China's peacekeeping mission in Pyongyang and Washington's confrontation

China's peacekeeping mission in Pyongyang and Washington's confrontation

North Korea’s foreign minister arrived in China on Thursday for the start of a hastily-arranged three-day official visit, as all sides gear up for a new round of leaders’ summits aimed at solving the nuclear crisis on the Korean peninsula. As The Independent writes in an article "North Korea’s top diplomat arrives in China as countries seek breakthrough in nuclear crisis", Ri Yong Ho’s trip was only announced on Tuesday, a few days after the Chinese president Xi Jinping held one-on-one talks with Donald Trump at the G20 summit in Argentina.

The timing of Mr Ri’s visit has led to speculation that North Korea’s top diplomat will be briefed on Mr Xi and Mr Trump’s discussions. The US president said after the meeting that Mr Xi would work with him “100 per cent” on North Korea. And while officials declined to comment in detail on the purpose of Mr Ri’s stay in Beijing, it is also expected to include the subject of a summit between Mr Xi and North Korea’s Kim Jong-un in Pyongyang.

If confirmed, it would be the first visit of a Chinese president to North Korea in more than 13 years. Although Beijing is Pyongyang’s single most important ally and a lifeline for most imports and international travel, China has also taken part in international sanctions aimed to pressure North Korea into abandoning its nuclear and missile programmes.

Mr Ri will meet with his Chinese counterpart, Wang Yi, on Friday, according to Chinese foreign ministry spokesperson Geng Shuang. Mr Geng told a daily news briefing that the pair would have a “deep exchange of views” on their own countries’ relations, the Korean situation and other issues of mutual concern, without giving any further details.

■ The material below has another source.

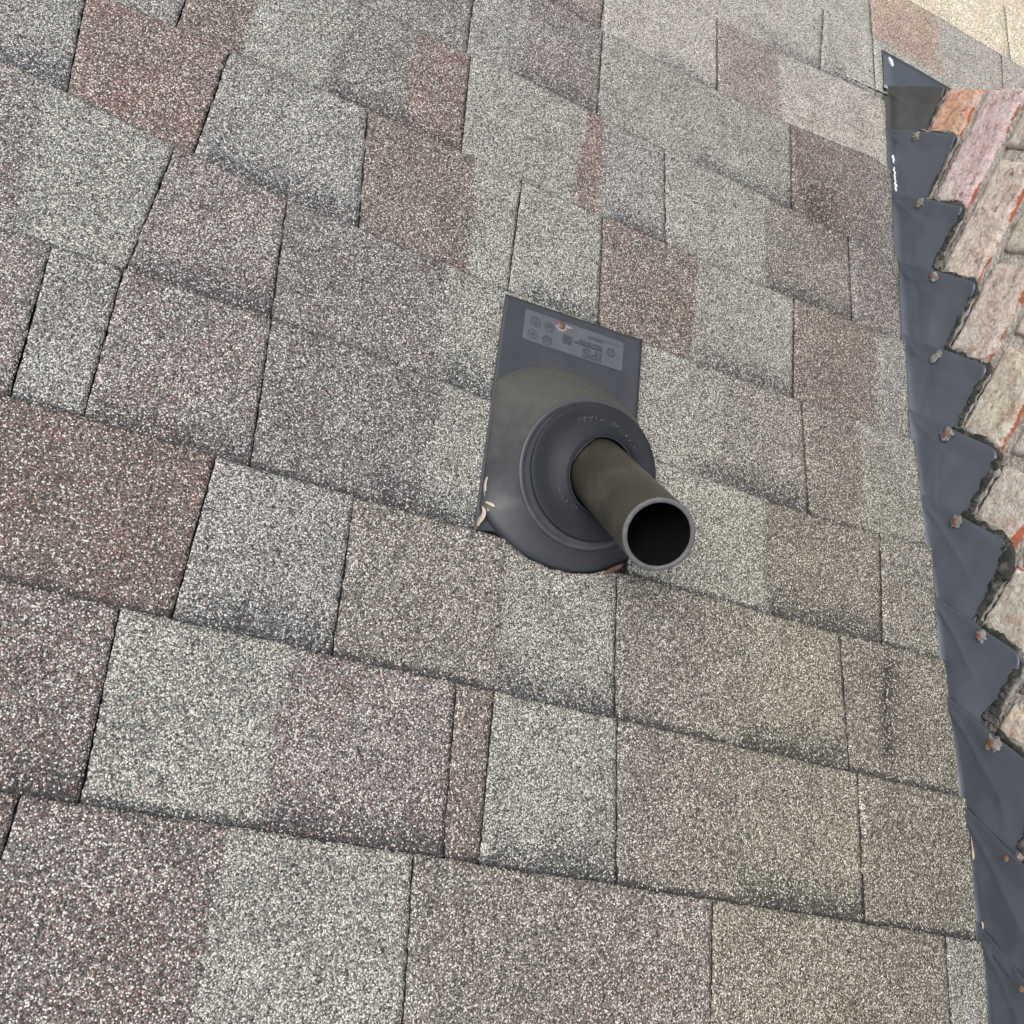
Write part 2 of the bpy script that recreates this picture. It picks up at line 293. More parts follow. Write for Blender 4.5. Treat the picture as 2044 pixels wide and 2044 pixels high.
def build_course(k):
    seq, bands = ROWS[k] if k in ROWS else ([], [])
    if not seq:
        pal = 'LGPKBLT' if k != 11 else 'CCC'; rnd = random.Random(k*17+3); u = -.70; seq = []
        while u < 1.5:
            seq += [rnd.choice(pal), (u, u+rnd.uniform(-.006, .006), 'g' if rnd.random() < .6 else 'c')]; u += rnd.uniform(.08, .2)
        seq.append('C' if k == 11 else 'G'); bands = []
    U1 = 1.45 if k >= 8 else None
    # underlay strip: black felt under the pieces, granule surfaced far out of them
    us = [-3+.15*i for i in range(23)]+[.40, .452]+([.6+.15*i for i in range(17)] if k >= 8 else []); P = []; A = []; B = []
    for t in (0, .5, 1):
        for u in us:
            v = (k-.2+1.19*t)*E; inside = -.86 < u < 1.4
            P.append(Vector((u, v, -.0138+.0055*(v-k*E)/E+(0 if inside else .005))))
            if inside: A.append((.028, .028, .03, 1)); B.append((0, 0, .3, 1))
            else: a, b_ = KIND['GLPK'[int(u*5+k*3) % 4]]; A.append(a+(1,)); B.append(b_+(1,))
    m = MB().grid(P, len(us), 3)
    course = mesh_obj('shingle_course', m.v, m.f, M_GRAN, roof, True, {'tint': A, 'blend': B})
    # pieces between the open slots
    pieces = []; cur = []; left = (-.86, -.86); i = 0
    while i < len(seq):
        col = seq[i]; last = i+1 >= len(seq)
        if last: bnd = (None, None, 'e')
        else: bnd = seq[i+1]
        cur.append((col, bnd)); i += 2
        if bnd[2] in ('g', 'e'):
            if cur[0][0] is not None: pieces.append((left, cur))
            left = (bnd[0], bnd[1]); cur = []
    for pi, (L, zones) in enumerate(pieces):
        seed = k*31.7+pi*5.3
        end = zones[-1][1]
        gapL = 0 if L[0] < -.85 else .0006
        def uL(t): return L[0]*(1-t)+L[1]*t+gapL
        def uR(t):
            if end[0] is None: return edge_u((k+t)*E) if U1 is None else U1
            return end[0]*(1-t)+end[1]*t-.0006
        wdt = uR(.5)-uL(.5); st = .0042 if not (U1 and wdt > .6) else .008
        nu = max(4, int(wdt/st)); nv = 40
        verts = []; A = []; B = []
        for j in range(nv+1):
            tj = -.10+1.10*j/nv
            for i_ in range(nu+1):
                s = i_/nu; tc_ = max(0, min(1, tj))
                a0 = uL(tc_); a1 = uR(tc_)
                u = a0+(a1-a0)*s
                jag = lambda q: .0011*N2(q*260, seed)+.0009*N2(q*70, seed+9)
                v0 = line_v(k, u)-.014; v1 = line_v(k+1, u)+jag(u)
                v1 = cut_v(k, u, v1)
                if k == 8 and u > .462: v0 = 1.198
                v = v0+(v1-v0)*j/nv
                if i_ == 0: u += jag(v+5)
                elif i_ == nu: u += jag(v+8)
                # band and lower layer
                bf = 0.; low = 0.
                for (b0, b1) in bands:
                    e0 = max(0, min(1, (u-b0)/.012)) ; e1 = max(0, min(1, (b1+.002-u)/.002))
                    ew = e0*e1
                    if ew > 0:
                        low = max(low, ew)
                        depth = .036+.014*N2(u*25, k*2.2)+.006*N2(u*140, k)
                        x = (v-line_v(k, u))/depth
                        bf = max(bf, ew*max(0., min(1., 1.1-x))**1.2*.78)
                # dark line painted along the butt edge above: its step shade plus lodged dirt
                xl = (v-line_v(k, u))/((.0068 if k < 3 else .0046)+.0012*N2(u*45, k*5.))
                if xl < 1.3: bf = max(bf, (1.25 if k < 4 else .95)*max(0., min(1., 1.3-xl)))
                h = -.0062+.0062*(v-k*E)/E-.0016*low+.0007*N2(u*16, v*16, 3)+.0004*N2(u*60, v*60, 8)
                ed = min(i_, nu-i_, nv-j)
                if ed == 0: h -= .0009
                h += .0003*N2(u*420, v*420)
                verts.append((u, v, h))
                # colour zones with a ragged border
                uu = u+.004*N2(v*55, seed+2)+.0015*N2(v*300, u*300)
                mixl = None
                for zi, (col, bnd) in enumerate(zones):
                    if bnd[0] is None or zi == len(zones)-1: mixl = [(col, 1.)]; break
                    ub = bnd[0]*(1-tc_)+bnd[1]*tc_
                    if uu < ub-.0014: mixl = [(col, 1.)]; break
                    if uu < ub+.0014:
                        f = (uu-ub+.0014)/.0028; mixl = [(col, 1-f), (zones[zi+1][0], f)]; break
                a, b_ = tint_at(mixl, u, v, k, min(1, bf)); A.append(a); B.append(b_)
        n0 = len(verts); W = nu+1; faces = []
        for j in range(nv):
            for i_ in range(nu): faces.append((j*W+i_, j*W+i_+1, (j+1)*W+i_+1, (j+1)*W+i_))
        ring = [i_ for i_ in range(W)]+[j*W+nu for j in range(1, nv+1)]+[nv*W+i_ for i_ in range(nu-1, -1, -1)]+[j*W for j in range(nv-1, 0, -1)]
        for r_ in ring:
            x, y, z = verts[r_]; verts.append((x, y, z-.0003)); A.append((.03, .03, .032, 1)); B.append((.0, .02, .6, 1))
        for r_ in ring:
            x, y, z = verts[r_]; verts.append((x, y, z-.0046)); A.append((.03, .03, .032, 1)); B.append((.0, .05, .5, 1))
        nr = len(ring)
        for q in range(nr): q2 = (q+1) % nr; faces.append((ring[q], n0+q, n0+q2, ring[q2])); faces.append((n0+q, n0+nr+q, n0+nr+q2, n0+q2))
        faces.append(tuple(n0+nr+q for q in range(nr)))
        mesh_obj('shingle', verts, faces, M_GRAN, course, True, {'tint': A, 'blend': B})
for k in range(-4, 14): build_course(k)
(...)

Visits by Mr Ri have previously been linked to major leaders’ summits. In April, a similar round of talks in Beijing between Mr Ri and Mr Wang was used to iron out the details following an unexpected trip to the Chinese capital by Kim Jong-un himself. Those talks paved the way for later summits between North Korea and the US, and North Korea and South Korea, as China sought to ensure it wasn’t left out of the process of bringing North Korea into the international fold.

A visit by Mr Xi to North Korea would certainly be a major development in that process. The last Chinese president to visit North Korea was Xi's predecessor Hu Jintao, who met with Kim Jong-un’s father Kim Jong-il in 2005. South Korean official said last month that its president Moon Jae-in and Mr Xi discussed the prospect of the latter going to Pyongyang, during a bilateral meeting on the sidelines of the Apec summit in Papua New Guinea.

Mr Moon said Mr Xi told him he would “make time” to visit North Korea next year, while continuing to play a constructive role in peace efforts. Professor Steve Tsang, director of SOAS’s China Institute in London, said a visit by Mr Xi to Pyongyang was possible, but only if he feels enough progress can be made to then buy some goodwill from Washington.

Denuclearisation is not China’s top priority when it comes to North Korea, Professor Tsang told The Independent, but if Mr Xi can “claim credit” for the easing of tensions then he will take the opportunity to do so. “Xi has not been keen to visit North Korea and has not yet done so,” he said. “A visit could be useful to Xi if he [can] use North Korea as a card to play in getting Trump to sustain the easing of the trade war with China.”

Meanwhile, Mr Trump has said he expects his next meeting with Mr Kim to take place in January or February.  He will hope to rekindle the optimism generated by their summit in Singapore in June, when the two countries agreed to work together but made little in the way of concrete pledges.

They have since reached a complete stalemate, with the US demand North Korea produce a full inventory of its nuclear weapons and take other denuclearisation steps before winning significant outside rewards.  North Korea, however, says it first wants sanctions relief, an official declaration of the end of the 1950-53 Korean War and other reciprocal military measures before it will move any further towards dismantling either its nuclear or missile bases.